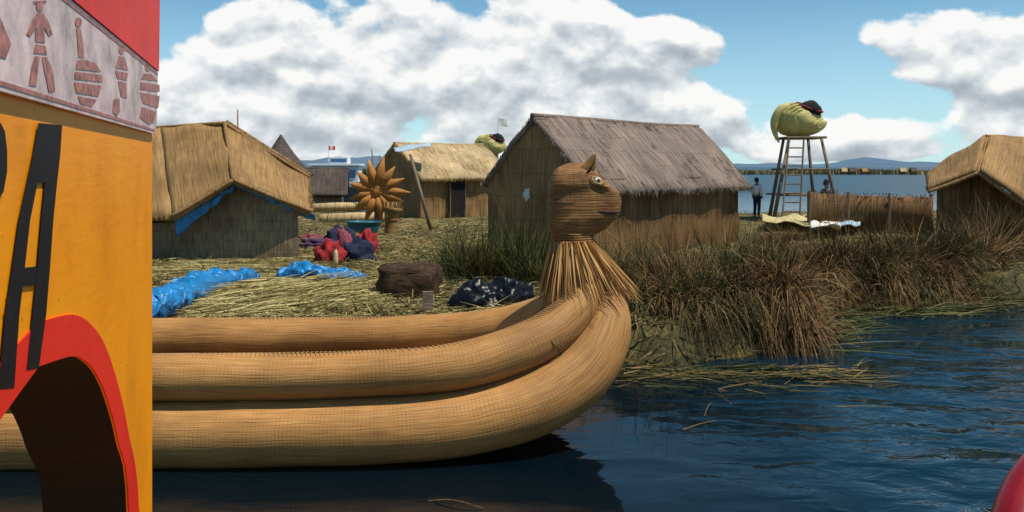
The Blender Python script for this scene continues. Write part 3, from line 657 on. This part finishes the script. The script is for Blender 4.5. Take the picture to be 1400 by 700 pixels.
for i,(px,py,w_,h_,mt,lb_) in enumerate([(450,361,.3,.36,'red_cloth','red cloth bundle at the left of the heap by the left hut'),(492,359,.32,.36,'navy_cloth','dark navy cloth bundle at the right of the heap'),(472,357,.26,.46,'pink_cloth','dull pink cloth bundle standing in the middle of the heap'),(502,345,.25,.38,'red_cloth','small red cloth bundle behind the navy one'),(440,338,.6,.16,'purple_cloth','flat purple blanket behind the heap'),(466,337,.4,.36,'navy_cloth','dark bundle behind the pink cloth'),(425,330,.36,.14,'pink_cloth','folded pink blanket next to the purple one')]):
    c=G(px,py);tag(MB().add(*lump(c+Vector((0,0,h_*.35)),(w_,w_*.7,h_),.5,2.2,i*3.1,36,22,-h_*.4)).build('cloth_bundle',M[mt],None,True),lb_,'cloth','coloured cloths heaped by the left hut')
p=G(459,366);bt=thing('plastic_bottle','small pale bottle before the heap of cloths','bottle',(p.x,p.y,.5))
MB().tube([(p.x,p.y,.5),(p.x,p.y,.78),(p.x,p.y,.86),(p.x,p.y,.9)],[.05,.05,.025,.02],10,2).build('body',M['cream_cloth'],bt,True)
MB().tube([(p.x,p.y,.9),(p.x,p.y,.93)],.025,8).build('cap',M['red_cloth'],bt)
def tarp(label,L,flat=.8):
    pts=[];rad=[]
    for px,py,r in L:
        q_=G(px,py);rr=r/F*q_.y;pts.append(q_+Vector((0,0,rr*.75)));rad.append(rr)
    v,f,u=tube(pts,rad,64,34,flat)
    def dsp(x):
        x=Vector(x);s1=Vector((x.x*1.1,x.y*2.6,x.z*5));s2=Vector((x.x*6+x.y*3,x.y*7,x.z*12))
        a=abs(mn.noise(s1))+.42*abs(mn.noise(s2));b2=abs(mn.noise(s1+Vector((9,0,0))))+.42*abs(mn.noise(s2+Vector((4,4,0))))
        return x+Vector((0,a-.22,b2-.22))*.21
    v=[dsp(x) for x in v]
    tag(mk('blue_tarpaulin',v,f,M['blue_tarp'],None,u,True),label,'tarpaulin')
tarp('crumpled shiny blue tarpaulin roll at the left behind the boat',[(170,452,22),(215,436,25),(250,422,24),(290,404,19),(330,392,14),(348,387,8)])
tarp('smaller blue tarpaulin roll left of the brown root block',[(384,386,10),(410,388,14),(450,390,14),(480,388,12),(500,385,7)])
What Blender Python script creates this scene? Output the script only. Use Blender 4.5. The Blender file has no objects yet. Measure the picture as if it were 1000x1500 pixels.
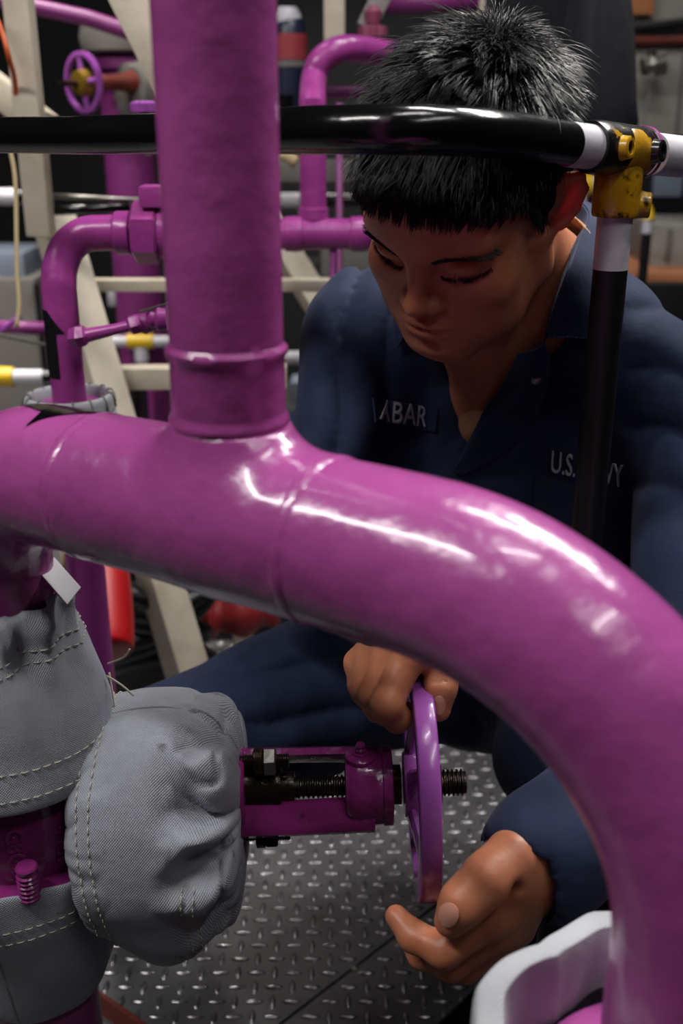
import bpy, math, random
import numpy as np
from mathutils import Vector, Matrix, noise
random.seed(7)
rng = np.random.default_rng(7)
S = bpy.context.scene
COL = S.collection

# ------------------------------------------------------------------ camera, world, lights, exposure
FPX = 1550.0
PITCH = math.radians(21.0)
CP, SP = math.cos(PITCH), math.sin(PITCH)
EYE = Vector((0.0, 0.0, 1.085))
cam_d = bpy.data.cameras.new('camera')
cam_d.sensor_fit = 'VERTICAL'
cam_d.sensor_height = 36.0
cam_d.lens = FPX * 36.0 / 1500.0
cam_d.clip_start = 0.02
cam_d.dof.use_dof = True
cam_d.dof.focus_distance = 0.92
cam_d.dof.aperture_fstop = 4.5
cam = bpy.data.objects.new('camera', cam_d)
COL.objects.link(cam)
cam.location = EYE
cam.rotation_euler = (math.radians(90) - PITCH, 0, 0)
S.camera = cam
S.view_settings.view_transform = 'Standard'
S.view_settings.look = 'None'
S.view_settings.gamma = 1.0
S.view_settings.use_curve_mapping = False
S.view_settings.exposure = 0.16

world = bpy.data.worlds.new('world')
S.world = world
world.use_nodes = True
world.node_tree.nodes['Background'].inputs[0].default_value = (0.55, 0.6, 0.8, 1)
world.node_tree.nodes['Background'].inputs[1].default_value = 0.0


def lamp(name, loc, target, sx, sy, power, color=(1, 0.97, 0.93), roll=0.0, spread=180):
    d = bpy.data.lights.new(name, 'AREA')
    d.shape = 'RECTANGLE'
    d.size, d.size_y = sx, sy
    d.energy = power
    d.spread = math.radians(spread)
    d.color = color
    o = bpy.data.objects.new(name, d)
    COL.objects.link(o)
    o.location = loc
    q = (Vector(target) - Vector(loc)).to_track_quat('-Z', 'Y')
    o.rotation_euler = (q.to_matrix() @ Matrix.Rotation(roll, 3, 'Z')).to_euler()
    return o


# fluorescent tubes under the deckhead
lamp('ceiling_tube_light', (-1.15, 0.25, 2.45), (-0.5, 0.6, 0.3), 1.2, 0.12, 26.0, (1, 0.97, 0.95), 0.5)
lamp('ceiling_tube_light', (0.75, -0.15, 2.45), (0.5, 0.5, 0), 1.2, 0.06, 7.0, (1, 0.97, 0.95), 0.5)
lamp('ceiling_tube_light', (0.18, 0.50, 2.45), (0.15, 0.7, 0), 0.6, 0.06, 6.0, (1, 0.97, 0.95), 0.3)
lamp('ceiling_tube_light', (0.42, 1.40, 2.45), (0.36, 1.25, 0), 0.6, 0.12, 14.0, (1, 0.97, 0.95), 0.0)
lamp('ceiling_tube_light', (-1.15, 2.0, 2.45), (-1.15, 2.0, 0), 1.2, 0.14, 13.0, (1, 0.95, 0.88), 0.0, 58)
lamp('ceiling_tube_light', (1.05, 1.75, 2.45), (0.30, 0.95, 1.05), 0.9, 0.14, 5.0, (1, 0.97, 0.93), 0.0, 60)
lamp('ceiling_tube_light', (0.2, 3.6, 2.45), (0.2, 3.6, 0), 1.2, 0.14, 16.0, (1, 0.95, 0.88), 0.0, 80)


# ------------------------------------------------------------------ placing: a pixel and a depth give a point of the room
def at(px, py, d):
    x = (px - 500.0) / FPX * d
    y = (py - 750.0) / FPX * d
    return Vector((x, d * CP - y * SP, EYE.z - (y * CP + d * SP)))


def at_z(px, py, z):
    k = (py - 750.0) / FPX
    d = (EYE.z - z) / (k * CP + SP)
    return at(px, py, d)


def proj(P):
    dn = EYE.z - P[2]
    d = P[1] * CP + dn * SP
    y = dn * CP - P[1] * SP
    return 500 + FPX * P[0] / d, 750 + FPX * y / d, d


# ------------------------------------------------------------------ materials
def lin(c):
    return tuple(((v / 255.0) / 12.92 if v / 255.0 <= 0.04045 else ((v / 255.0 + 0.055) / 1.055) ** 2.4) for v in c) + (1.0,)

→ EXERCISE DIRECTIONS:
Spot every line that holds "script" and copy it.

→ EXPECTED ANSWER:
The Blender Python script for this scene continues. Write part 3, from line 657 on. This part finishes the script. The script is for Blender 4.5. Take the picture to be 1400 by 700 pixels.
What Blender Python script creates this scene? Output the script only. Use Blender 4.5. The Blender file has no objects yet. Measure the picture as if it were 1000x1500 pixels.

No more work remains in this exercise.